DEVA deputy launches campaign for free drinking fountains in schools

Turkey's opposition Democracy and Progress Party (DEVA) Istanbul deputy Evrim Rızvanoğlu on Jan. 19 urged setting up free drinking water fountains in schools as part of her party's campaign, highlighting the financial and environmental costs of buying bottled water.

Ceren Bayar / Gazete Duvar 

Evrim Rızvanoğlu, the Istanbul deputy of Turkey’s opposition Democracy and Progress (DEVA) Party, has urgedsetting up drinking water fountains in schools and eliminate single-use plastics as part of her party’s campaign.

Rızvanoğlu highlighted the cost of buying bottled water for families and suggested the Turkish parliament could lead by example if it implemented a water filtration system. 

The project emerged as the party heard complaints from parents regarding the cost of water. Parents said that children had to refill their bottles with tap water, which Rızvanoğlu described as a missing fundamental necessity. She also cited the valuable work done by the Deep Poverty Network in providing free lunches to children.  

The deputy stated that a two-children family’s monthly water expense was 420 Turkish liras (15 dollars) each month, which was a burden for low-income families.

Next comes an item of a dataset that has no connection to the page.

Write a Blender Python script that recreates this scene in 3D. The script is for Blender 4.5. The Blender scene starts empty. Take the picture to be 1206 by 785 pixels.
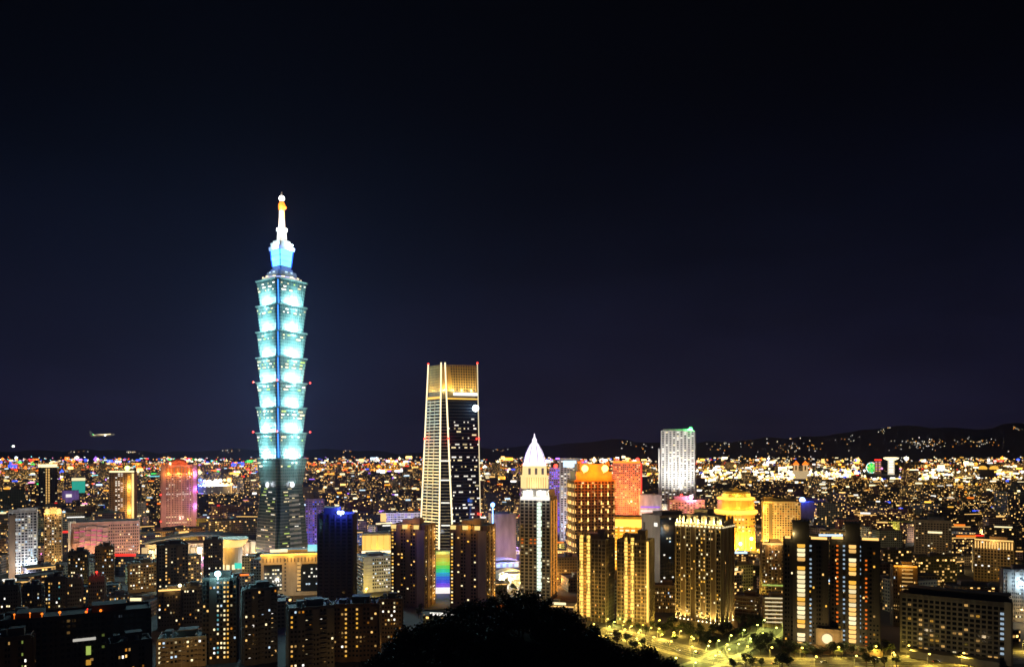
import bpy, bmesh, math, random
from mathutils import Vector, Matrix

random.seed(7)
R = math.radians
scene = bpy.context.scene
C = scene.collection

# ------------------------------------------------------------------ camera
FX, HX, HY, CAMZ = 880.0, 603.0, 532.0, 150.0     # focal length in photo pixels, horizon row, eye height
cam_data = bpy.data.cameras.new('camera')
cam_data.sensor_width = 36.0
cam_data.lens = 36.0 * FX / 1206.0
cam_data.shift_y = (HY - 392.5) / 1206.0
cam_data.clip_start = 1.0
cam_data.clip_end = 60000.0
cam = bpy.data.objects.new('camera', cam_data)
cam.location = (0, 0, CAMZ)
cam.rotation_euler = (R(90), 0, 0)
C.objects.link(cam)
scene.camera = cam

# ------------------------------------------------------------------ sky and moon
world = bpy.data.worlds.new('World')
scene.world = world
world.use_nodes = True
wn, wl = world.node_tree.nodes, world.node_tree.links
wn.clear()
w_out = wn.new('ShaderNodeOutputWorld')
w_bg = wn.new('ShaderNodeBackground')
w_sky = wn.new('ShaderNodeTexSky')
w_sky.sky_type = 'NISHITA'
w_sky.sun_disc = False
w_sky.sun_elevation = R(-7.0)
w_sky.sun_rotation = R(160)
w_sc = wn.new('ShaderNodeVectorMath'); w_sc.operation = 'SCALE'
w_sc.inputs['Scale'].default_value = 0.03
wl.new(w_sky.outputs[0], w_sc.inputs[0])
# the night sky over a lit city: dark navy overhead, paler and more violet towards the horizon
w_tc = wn.new('ShaderNodeTexCoord')
w_sep = wn.new('ShaderNodeSeparateXYZ')
wl.new(w_tc.outputs['Generated'], w_sep.inputs[0])
w_ramp = wn.new('ShaderNodeValToRGB')
cr = w_ramp.color_ramp
cr.interpolation = 'B_SPLINE'
cr.elements[0].position = 0.0; cr.elements[0].color = (0.0080, 0.0074, 0.0240, 1)
cr.elements[1].position = 1.0; cr.elements[1].color = (0.0004, 0.0005, 0.0010, 1)
for p, c in ((0.10, (0.0068, 0.0070, 0.0210, 1)), (0.22, (0.0020, 0.0029, 0.0088, 1)), (0.34, (0.0006, 0.0010, 0.0032, 1)), (0.45, (0.0001, 0.0002, 0.0007, 1))):
    e = cr.elements.new(p); e.color = c
wl.new(w_sep.outputs['Z'], w_ramp.inputs[0])
w_add = wn.new('ShaderNodeVectorMath'); w_add.operation = 'ADD'
wl.new(w_sc.outputs[0], w_add.inputs[0])
w_map = wn.new('ShaderNodeMapping'); w_map.inputs['Scale'].default_value = (1.6, 1.6, 5.0)
wl.new(w_tc.outputs['Generated'], w_map.inputs[0])
w_cl = wn.new('ShaderNodeTexNoise'); w_cl.inputs['Scale'].default_value = 1.7; w_cl.inputs['Detail'].default_value = 7; w_cl.inputs['Roughness'].default_value = 0.62
wl.new(w_map.outputs[0], w_cl.inputs['Vector'])
w_cr = wn.new('ShaderNodeMapRange'); w_cr.inputs['From Min'].default_value = 0.3; w_cr.inputs['From Max'].default_value = 0.75
w_cr.inputs['To Min'].default_value = 0.72; w_cr.inputs['To Max'].default_value = 1.4
wl.new(w_cl.outputs['Fac'], w_cr.inputs['Value'])
w_m = wn.new('ShaderNodeVectorMath'); w_m.operation = 'SCALE'
wl.new(w_ramp.outputs[0], w_m.inputs[0]); wl.new(w_cr.outputs[0], w_m.inputs['Scale'])
wl.new(w_m.outputs[0], w_add.inputs[1])
wl.new(w_add.outputs[0], w_bg.inputs[0])
w_bg.inputs[1].default_value = 1.0
wl.new(w_bg.outputs[0], w_out.inputs[0])

moon = bpy.data.lights.new('moon', 'SUN')
moon.energy = 0.004
moon.angle = R(0.5)
moon.color = (0.75, 0.85, 1.0)
moon_o = bpy.data.objects.new('moon', moon)
moon_o.rotation_euler = (R(40), 0, R(-35))
C.objects.link(moon_o)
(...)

She added that water fountains were a necessity to provide free and clean water to students in Turkey. 

Currently, only one public school in the Edirne province in Turkey’s Thrace region has a drinking water fountain. Rızvanoğlu shared details about the pilot model they plan on establishing in a school in Istanbul’s Beyoğlu district. “We want to show that it is not difficult to establish drinking water fountains with a purifying system,” she said. 

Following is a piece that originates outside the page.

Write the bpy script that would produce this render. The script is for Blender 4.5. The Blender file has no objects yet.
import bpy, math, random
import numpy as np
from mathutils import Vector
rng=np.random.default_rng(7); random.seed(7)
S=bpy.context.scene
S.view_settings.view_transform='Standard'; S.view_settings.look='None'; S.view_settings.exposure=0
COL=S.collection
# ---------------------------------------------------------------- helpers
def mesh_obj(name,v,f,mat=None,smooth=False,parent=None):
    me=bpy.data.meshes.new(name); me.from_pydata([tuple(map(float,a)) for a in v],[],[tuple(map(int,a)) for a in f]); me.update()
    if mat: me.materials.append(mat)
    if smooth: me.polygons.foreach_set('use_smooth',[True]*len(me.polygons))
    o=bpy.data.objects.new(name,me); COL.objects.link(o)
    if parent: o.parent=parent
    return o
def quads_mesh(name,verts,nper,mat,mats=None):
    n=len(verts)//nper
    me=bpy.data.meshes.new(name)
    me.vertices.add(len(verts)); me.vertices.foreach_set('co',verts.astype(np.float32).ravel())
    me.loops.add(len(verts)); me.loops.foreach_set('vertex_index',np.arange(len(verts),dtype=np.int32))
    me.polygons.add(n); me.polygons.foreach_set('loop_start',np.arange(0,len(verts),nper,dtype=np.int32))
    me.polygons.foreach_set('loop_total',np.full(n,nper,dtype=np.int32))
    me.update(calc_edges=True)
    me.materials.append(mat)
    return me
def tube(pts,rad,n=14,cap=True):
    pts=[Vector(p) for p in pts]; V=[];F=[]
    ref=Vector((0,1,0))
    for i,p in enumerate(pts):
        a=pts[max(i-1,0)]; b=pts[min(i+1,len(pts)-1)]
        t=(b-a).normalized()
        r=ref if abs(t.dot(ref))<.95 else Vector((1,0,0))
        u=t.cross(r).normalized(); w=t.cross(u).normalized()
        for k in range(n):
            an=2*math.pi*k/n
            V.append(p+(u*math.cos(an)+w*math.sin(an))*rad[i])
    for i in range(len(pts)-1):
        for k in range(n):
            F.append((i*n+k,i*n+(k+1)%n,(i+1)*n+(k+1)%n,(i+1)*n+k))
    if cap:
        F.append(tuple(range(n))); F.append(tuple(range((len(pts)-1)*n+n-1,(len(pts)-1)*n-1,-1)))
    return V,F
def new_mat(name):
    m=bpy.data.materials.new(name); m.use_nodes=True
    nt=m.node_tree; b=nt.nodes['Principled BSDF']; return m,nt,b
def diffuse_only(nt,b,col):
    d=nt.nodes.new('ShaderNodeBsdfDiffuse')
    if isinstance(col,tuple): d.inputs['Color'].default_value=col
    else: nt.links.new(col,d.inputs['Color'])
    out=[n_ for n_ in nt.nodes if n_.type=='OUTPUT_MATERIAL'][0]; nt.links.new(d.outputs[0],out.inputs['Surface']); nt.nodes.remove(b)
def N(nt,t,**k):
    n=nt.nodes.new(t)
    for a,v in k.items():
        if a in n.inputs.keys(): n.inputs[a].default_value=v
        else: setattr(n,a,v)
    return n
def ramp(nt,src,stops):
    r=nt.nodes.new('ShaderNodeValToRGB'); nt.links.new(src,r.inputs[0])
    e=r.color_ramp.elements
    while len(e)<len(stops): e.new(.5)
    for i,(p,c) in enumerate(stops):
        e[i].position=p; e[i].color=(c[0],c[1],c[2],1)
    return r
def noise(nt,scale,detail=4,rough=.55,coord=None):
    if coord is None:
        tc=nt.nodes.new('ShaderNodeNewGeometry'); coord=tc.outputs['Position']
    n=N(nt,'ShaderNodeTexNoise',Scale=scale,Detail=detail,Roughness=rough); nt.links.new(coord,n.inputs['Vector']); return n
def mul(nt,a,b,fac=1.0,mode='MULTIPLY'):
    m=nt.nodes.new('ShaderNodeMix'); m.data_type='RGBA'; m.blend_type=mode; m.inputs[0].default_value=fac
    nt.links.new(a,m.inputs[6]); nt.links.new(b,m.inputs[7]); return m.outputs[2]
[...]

DEVA Party is also in preparation for a bill to reduce plastic use in Turkey, stated Rızvanoğlu. She suggested that the Parliament could be the first to eliminate the use of single-use plastic in Turkey, and pointed to similar practices in Europe. 

Rızvanoğlu indicated that DEVA Party has done research towards the ultimate goal of potable urban tap water. “Yes the budget is considerable, but it is doable,” concluded the deputy.